The image of the dead Christ lying in the lap of the Virgin Mary at the foot of the cross, surrounded by mourners, was a well-established subject in Venetian painting by the second half of the 16th century. The chief mourners are usually Saint John the Evangelist and Mary Magdalene. Others often depicted include Mary Cleophas and the two followers who took Christ’s body down from the cross and bore it to the tomb, Joseph of Arimathea and Nicodemus; of the two men, the rich Joseph is typically the elder and better dressed. Thus, the protagonists in the Gallery’s painting might tentatively be identified as Saint John, the Virgin, Mary Magdalene (usually dressed in red, and thus more likely to be the woman in the background), Mary Cleophas (in the foreground), and Joseph of Arimathea. The evidence in the x-radiographs of other figures, including a turbaned head directly above the Virgin, silhouetted against the cross, indicates that the composition was originally somewhat different, and may have included additional mourners.
The Gallery’s picture—specifically the poses of Saint John and Mary Magdalene—dimly reflects Jacopo Tintoretto’s Deposition from around 1562 (originally in the church of the Umiltà, Venice; now Gallerie dell’Accademia, Venice), although that painting, with its depiction of the fainting Virgin, has a greater narrative emphasis. The overall style and figure types in the Gallery’s picture are also generically in the vein of Tintoretto, although weak even by the exceedingly loose standards of the artist’s studio in his later years. Perhaps the closest comparison among works that can definitively be linked to the Tintoretto studio is the cycle of paintings on the life of Saint Catherine, originally painted for the church in the convent of Santa Caterina (now in the Palazzo Patriarcale, Venice). A few of the paintings in that cycle show sufficient compositional imagination to be plausibly linked to compositional sketches by Jacopo Tintoretto, while several show the unmistakable figure types of his son Domenico. Other parts of the cycle show awkward compositions and limp and inexpressive figures similar to those in the Lamentation. Indeed, several of the figures in the Lamentation find counterparts in the cycle; for example, all three executioners to the left and the face of the saint herself in The Scourging of Saint Catherine [fig. 1] [fig. 1] Workshop of Jacopo Tintoretto, The Scourging of Saint Catherine, 1580s, oil on canvas, Seminario Patriarcale, Venice. © Cameraphoto Arte, Venezia.

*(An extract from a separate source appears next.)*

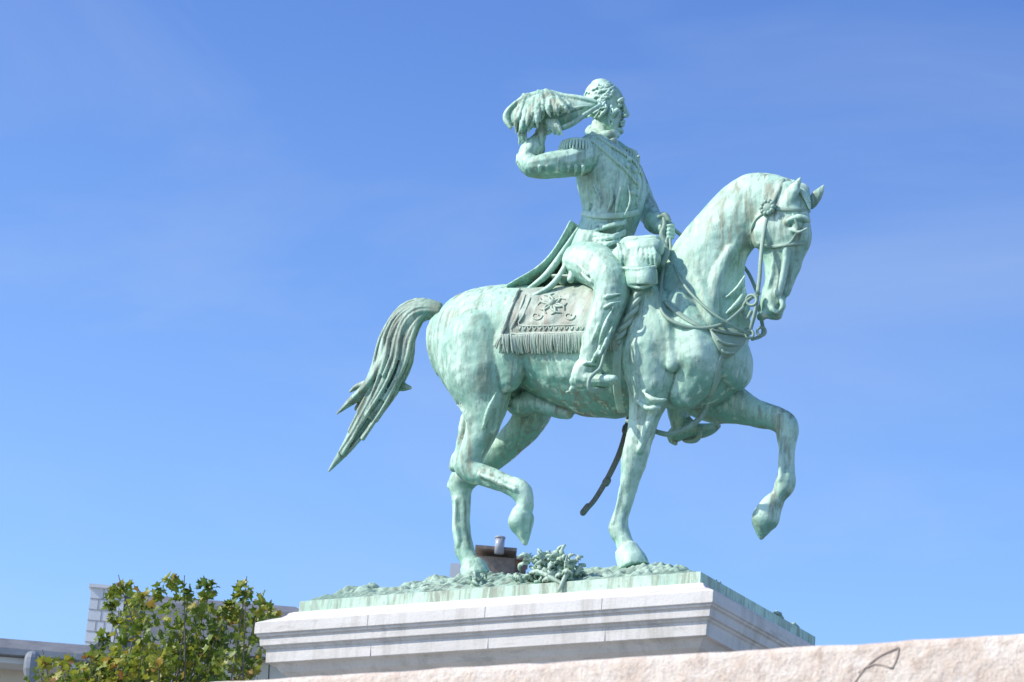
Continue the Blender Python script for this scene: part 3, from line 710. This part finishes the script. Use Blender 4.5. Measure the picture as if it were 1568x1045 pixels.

Adolfo Venturi identified the hand of Jacopo Tintoretto in two paintings in the Santa Caterina cycle, attributing the remaining four to Domenico and another hand, whose figures he characterized as having a puppetlike quality. The latter, he hypothesized, could be Tintoretto’s son Marco (circa 1560–1637), whom he assumed to be a member of the studio but less favored and less talented than Domenico. Venturi assembled a small proposed oeuvre for Marco based on similarities to the Santa Caterina paintings; among them is the Gallery’s Lamentation. However, Venturi’s proposal, based on the leap of faith that the weak hand in the Santa Caterina cycle must be Marco’s, is fundamentally lacking in substance and has failed to find favor.
The decorative approach and small scale of the Lamentation suggest the work of a Venetian madonnero, a painter who made and sold images of the Madonna for ordinary households. While the similarities to a documented Tintoretto commission (that is, the Santa Caterina cycle) suggest that the artist may have painted in the Tintoretto studio, the Lamentation is so distant from the works of Jacopo Tintoretto himself that an attribution only to the Circle of Jacopo Tintoretto is warranted. The Gallery adopted this attribution in 2018. The details of Tintoretto’s studio organization remain unknown; however, the profusion of derivative works that include references to studio types and figures from Tintoretto’s paintings, yet are manifestly by different hands, raises the possibility that there may have been semi-independent painters associated with the bottega, subject to little in the way of quality control, producing pictures that did not meet the standard of the “house style.” On the other hand, Tintoretto may have hired assistants to work on an occasional basis on projects such as the Santa Caterina cycle, and these painters may have had their own separate businesses executing works like the Lamentation that aped Tintoretto’s style. Pictures associated with Tintoretto that seem to be related to the Lamentation, with similar figure types but of marginally higher quality, include a Descent from the Cross, Christ among the Doctors, and Miraculous Draught of Fishes, all recently on the art market.
The relationship to the Santa Caterina cycle, which is not documented but datable to the 1580s, provides an approximate dating for the Lamentation.